Prossegue a proliferação de empresas fictícias,
de forma que os trabalhadores precários sejam obrigados a passar
recibos verdes cada mês a uma empresa formalmente diferente (em
cujas instalações nunca trabalharam, mas isso não parece importar
ao governo e respectivos órgãos de fiscalização), exonerando
assim a empresa-mãe de pagamentos à Segurança Social – e por
arrasto perdendo eles, trabalhadores, o direito ao fundo de
desemprego quando forem postos no olho da rua.

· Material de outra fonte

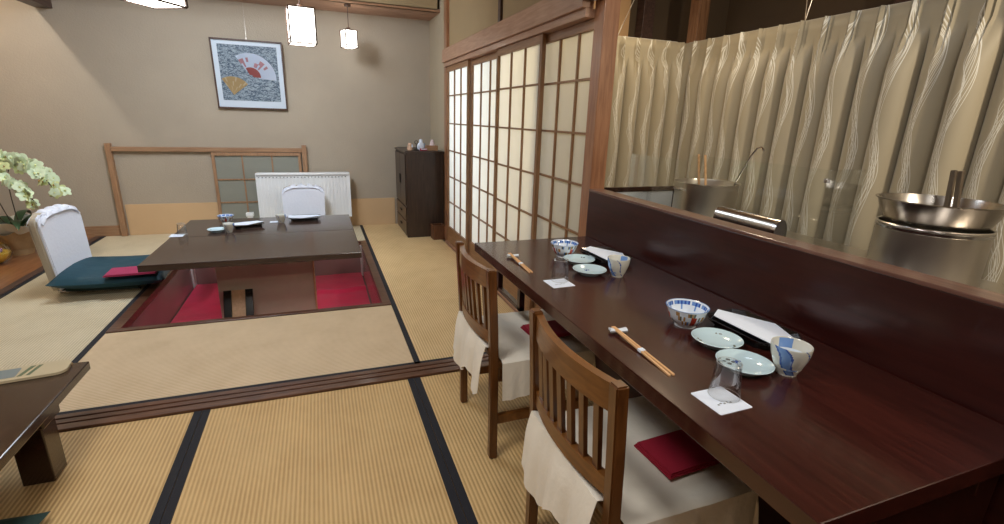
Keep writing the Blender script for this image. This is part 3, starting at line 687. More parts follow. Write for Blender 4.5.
# framed wing panel behind the partition
t = thing('wing_panel', 'white panel in a dark wood frame behind the far end of the partition', 'panel', (1.80, 2.46, 0))
k = BM(); box(k, -0.285, 0.285, -0.014, 0.014, 0.925, 0.953, 0.002); box(k, 0.257, 0.285, -0.014, 0.014, 0, 0.925, 0.002); box(k, -0.285, -0.257, -0.014, 0.014, 0, 0.925, 0.002)
obj('frame', k, M['lowtable'], t); obj('board', bx(-0.257, 0.257, -0.004, 0.004, 0.02, 0.925), plain('white_board', (0.62, 0.66, 0.70), 0.5), t)

# kitchen worktop
t = thing('kitchen_counter', 'stainless kitchen worktop behind the partition', 'worktop', (1.86, 1.0, 0))
obj('worktop', bx(-0.30, 0.35, -1.5, 1.40, 0.78, 0.82, 0.004), M['steel'], t)
obj('cabinet_body', bx(-0.28, 0.33, -1.48, 1.38, 0.0, 0.78, 0.004), M['steel'], t)

# big pot with the wide pan on it
zk = 0.821
t = thing('stock_pot', 'large steel stock pot holding the wide pan, right side of kitchen', 'pot', (1.95, 1.005, zk))
obj('pot_body', lathe(BM(), [(0, 0), (0.150, 0), (0.155, 0.005), (0.155, 0.195), (0.158, 0.198), (0.155, 0.201), (0.151, 0.198), (0.151, 0.01), (0, 0.01)], 48), M['steel'], t, True)
obj('rim_band', lathe(BM(), [(0.155, 0.180), (0.158, 0.182), (0.158, 0.190), (0.155, 0.192)], 48), M['chrome'], t, True)
t = thing('wide_pan', 'wide shallow steel pan resting on top of the stock pot', 'pan', (1.95, 1.005, zk + 0.198))
obj('pan_body', lathe(BM(), [(0, -0.0), (0.06, 0.0), (0.115, 0.004), (0.142, 0.012), (0.156, 0.04), (0.168, 0.078), (0.175, 0.080), (0.175, 0.083), (0.166, 0.083), (0.153, 0.042), (0.138, 0.016), (0.112, 0.008), (0, 0.006)], 56), M['pansteel'], t, True)
t = thing('wooden_tongs', 'dark wooden spatula handles standing in the wide pan', 'utensils', (1.95, 1.005, zk + 0.21))
for s in (0, 1):
    mt_ = Matrix.Translation((0.03, -0.012 - 0.028*s, 0.0)) @ Matrix.Rotation(math.radians(-6), 4, 'X') @ Matrix.Rotation(math.radians(4 - 6*s), 4, 'Y')
    obj('handle', bx(-0.007, 0.007, -0.008, 0.008, 0.0, 0.172, 0.003, mat=mt_), wood('utensil_wood%d' % s, (0.06, 0.04, 0.025), (0.12, 0.085, 0.05), 'Z', 0.6), t)
t = thing('steel_pot', 'steel pot with utensils in the kitchen, beside the framed wing panel', 'pot', (1.95, 2.07, zk))
obj('pot_body', lathe(BM(), [(0, 0), (0.155, 0), (0.16, 0.005), (0.16, 0.20), (0.168, 0.203), (0.168, 0.208), (0.158, 0.207), (0.156, 0.20), (0.156, 0.01), (0, 0.01)], 48), M['steel'], t, True)
for s in (-1, 1):
    k = BM(); tube(k, [(s*0.16, -0.03, 0.17), (s*0.19, -0.03, 0.175), (s*0.19, 0.03, 0.175), (s*0.16, 0.03, 0.17)], 0.004, 6); obj('handle', k, M['chrome'], t, True)
t = thing('cooking_chopsticks', 'two pale wooden sticks standing in the steel pot by the wing panel', 'utensils', (1.95, 2.07, zk + 0.02))
for s in (0, 1):
    k = BM(); tube(k, [(0.0, 0.02 - 0.05*s, 0), (0.01, 0.10 - 0.05*s, 0.325)], 0.006, 8); obj('stick', k, M['chopstick'], t, True)
t = thing('ladle', 'thin steel ladle with hooked handle leaning out of the steel pot', 'ladle', (2.0, 1.99, zk + 0.03))
k = BM(); tube(k, [(0, 0.02, 0), (0.01, -0.06, 0.20), (0.015, -0.12, 0.33), (0.015, -0.15, 0.37), (0.015, -0.175, 0.375), (0.015, -0.19, 0.36)], 0.0045, 8); obj('handle', k, M['chrome'], t, True)
obj('scoop', lathe(BM(), [(0, 0), (0.02, 0.004), (0.03, 0.02), (0.028, 0.02), (0, 0.006)], 16, c=(0, 0.02, -0.02)), M['chrome'], t, True)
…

A cobardia de um povo sujeito a meio século de ditadura e um quartel de neoliberalismo
Perante o comportamento das empresas, perante a
desumanidade das relações laborais impostas na prática concreta do
dia-a-dia por tantos patrões, perante a chantagem que obriga tantos
empregados a trabalharem à borla no fim de semana, perante a
facilidade com que se despede, com que se abusa pessoal, sexual e
profissionalmente de toda a gente, enfim, perante as injustiças mais
atrozes no mundo do trabalho, faz confusão como é Portugal o país
europeu onde menos se denuncia, onde menos dados e escândalos são
sacados às empresas.
Todos os dias vários milhares de trabalhadores
são lançados como cães ou escravos exauridos para o meio da rua,
sendo que uns quantos desses milhares inevitavelmente têm acesso a
um terminal de computador donde poderiam retirar dados
comprometedores. Pois bem, nem um, até hoje, veio a lume. Espantoso!

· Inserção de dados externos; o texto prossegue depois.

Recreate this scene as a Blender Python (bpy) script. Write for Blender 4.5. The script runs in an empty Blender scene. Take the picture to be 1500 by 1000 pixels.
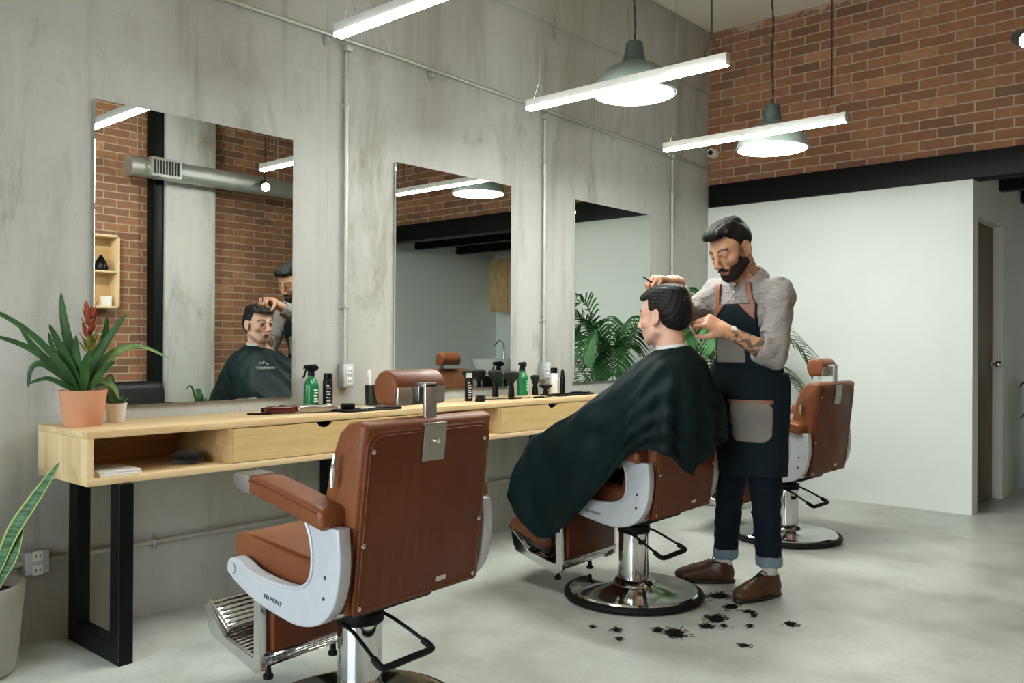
import bpy, bmesh, math, random
import numpy as np
from mathutils import Vector, Matrix, Euler
PI = math.pi
SC = bpy.context.scene
COL = SC.collection
random.seed(7)

# ------------------------------------------------------------------ helpers
def finish(bm, angle=38):
    bmesh.ops.recalc_face_normals(bm, faces=bm.faces)
    a = math.radians(angle)
    for f in bm.faces: f.smooth = True
    for e in bm.edges:
        e.smooth = not (len(e.link_faces) == 2 and e.calc_face_angle(0) > a)

def mesh_obj(name, me, mat, parent=None):
    o = bpy.data.objects.new(name, me); COL.objects.link(o)
    if mat is not None: me.materials.append(mat)
    if parent is not None: o.parent = parent
    return o

def obj(name, bm, mat, parent=None, angle=38, recalc=True):
    if recalc: finish(bm, angle)
    me = bpy.data.meshes.new(name); bm.to_mesh(me); bm.free()
    return mesh_obj(name, me, mat, parent)

def tag(o, label=None, cat=None, group=None, kind=None):
    if label: o['label'] = label
    if cat: o['category'] = cat
    if group: o['group'] = group
    if kind: o['kind'] = kind
    return o

def thing(name, label, cat, loc=(0, 0, 0), rz=0, group=None):
    o = bpy.data.objects.new(name, None); COL.objects.link(o)
    o.empty_display_size = .1
    o.location = loc; o.rotation_euler = (0, 0, rz)
    return tag(o, label, cat, group)

def struct(name, bm, m, parent=None, angle=38):
    o = obj(name, bm, m, parent, angle)
    if parent is None: o['kind'] = 'structure'
    return o

def copy_tree(o, parent=None):
    c = o.copy(); COL.objects.link(c)
    if parent is not None: c.parent = parent
    for ch in list(o.children): copy_tree(ch, c)
    return c

def merge(bm, tmp, M=None):
    if M is not None: bmesh.ops.transform(tmp, matrix=M, verts=tmp.verts)
    me = bpy.data.meshes.new('tmp'); tmp.to_mesh(me); tmp.free()
    bm.from_mesh(me); bpy.data.meshes.remove(me)

def T(x=0, y=0, z=0, rx=0, ry=0, rz=0):
    return Matrix.Translation((x, y, z)) @ Euler((rx, ry, rz)).to_matrix().to_4x4()

def new(): return bmesh.new()

def box(bm, x0, x1, y0, y1, z0, z1, r=0, seg=2, M=None):
    t = bmesh.new()
    bmesh.ops.create_cube(t, size=1)
    bmesh.ops.transform(t, matrix=Matrix.Translation(((x0+x1)/2, (y0+y1)/2, (z0+z1)/2)) @ Matrix.Diagonal((abs(x1-x0), abs(y1-y0), abs(z1-z0), 1)), verts=t.verts)
    if r > 0:
        bmesh.ops.bevel(t, geom=t.edges[:], offset=r, segments=seg, profile=.5, affect='EDGES', clamp_overlap=True)
    merge(bm, t, M); return bm

def frame_from(d):
    d = Vector(d).normalized()
    u = Vector((0, 0, 1)) if abs(d.z) < .9 else Vector((1, 0, 0))
    a = u.cross(d).normalized(); b = d.cross(a)
    return a, b, d

def ring_loft(bm, rings, caps=True, close=False):
    vr = [[bm.verts.new(p) for p in r] for r in rings]
    n = len(vr[0]); k = len(vr)
    for i in range(k if close else k-1):
        A, B = vr[i], vr[(i+1) % k]
        for j in range(n):
            bm.faces.new((A[j], A[(j+1) % n], B[(j+1) % n], B[j]))
    if caps and not close:
        bm.faces.new(list(reversed(vr[0]))); bm.faces.new(vr[-1])
    return bm

def cyl(bm, p, q, r, r2=None, n=20):
    p, q = Vector(p), Vector(q); r2 = r if r2 is None else r2
    a, b, d = frame_from(q-p)
    def ring(c, rr): return [c + a*rr*math.cos(2*PI*i/n) + b*rr*math.sin(2*PI*i/n) for i in range(n)]
    return ring_loft(bm, [ring(p, r), ring(q, r2)])

def tube(bm, pts, r, n=10, caps=True, sx=1.0):
    P = [Vector(p) for p in pts]; rings = []
    rad = r if hasattr(r, '__len__') else [r]*len(P)
    a0 = None
    for i, p in enumerate(P):
        d = (P[min(i+1, len(P)-1)] - P[max(i-1, 0)]).normalized()
        if a0 is None: a, b, _ = frame_from(d)
        else:
            a = (a0 - d*a0.dot(d)).normalized(); b = d.cross(a)
        a0 = a
        rings.append([p + a*rad[i]*sx*math.cos(2*PI*k/n) + b*rad[i]*math.sin(2*PI*k/n) for k in range(n)])
    return ring_loft(bm, rings, caps)

def lathe(bm, prof, n=40, c=(0, 0, 0), M=None, caps=True):
    t = bmesh.new()
    rings = [[Vector((r*math.cos(2*PI*k/n)+c[0], r*math.sin(2*PI*k/n)+c[1], z+c[2])) for k in range(n)] for r, z in prof]
    ring_loft(t, rings, caps)
    merge(bm, t, M); return bm

def prism(bm, pts, axis, a, b, r=0, seg=2, M=None):
    """extrude the 2D outline pts along axis from a to b; r bevels the two outline edges"""
    t = bmesh.new()
    def P(p, w):
        if axis == 'x': return (w, p[0], p[1])
        if axis == 'y': return (p[0], w, p[1])
        return (p[0], p[1], w)
    A = [t.verts.new(P(p, a)) for p in pts]; B = [t.verts.new(P(p, b)) for p in pts]
    n = len(pts)
    f1 = t.faces.new(A); f2 = t.faces.new(B)
    for i in range(n): t.faces.new((A[i], A[(i+1) % n], B[(i+1) % n], B[i]))
    bmesh.ops.recalc_face_normals(t, faces=t.faces)
    if r > 0:
        es = [e for e in t.edges if (f1 in e.link_faces or f2 in e.link_faces)]
        bmesh.ops.bevel(t, geom=es, offset=r, segments=seg, profile=.5, affect='EDGES', clamp_overlap=True)
    merge(bm, t, M); return bm

def sphere(bm, c, r, sc=(1, 1, 1), n=16, M=None):
    t = bmesh.new()
    bmesh.ops.create_uvsphere(t, u_segments=n, v_segments=max(6, n//2), radius=r)
    bmesh.ops.transform(t, matrix=Matrix.Translation(c) @ Matrix.Diagonal((*sc, 1)), verts=t.verts)
    merge(bm, t, M); return bm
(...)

Tal é a força do medo enraizado por 50 anos de ditadura e
consolidado por 30 anos de neoliberalismo.
Chegou a hora de sacudir de toda esta corja de
cobardes a lama do pânico, pelos meios mais extremos ao nosso
alcance, porque outros meios que não esses jamais funcionarão,
comprovadamente.
Chegados aqui, só o medo pode vencer o medo.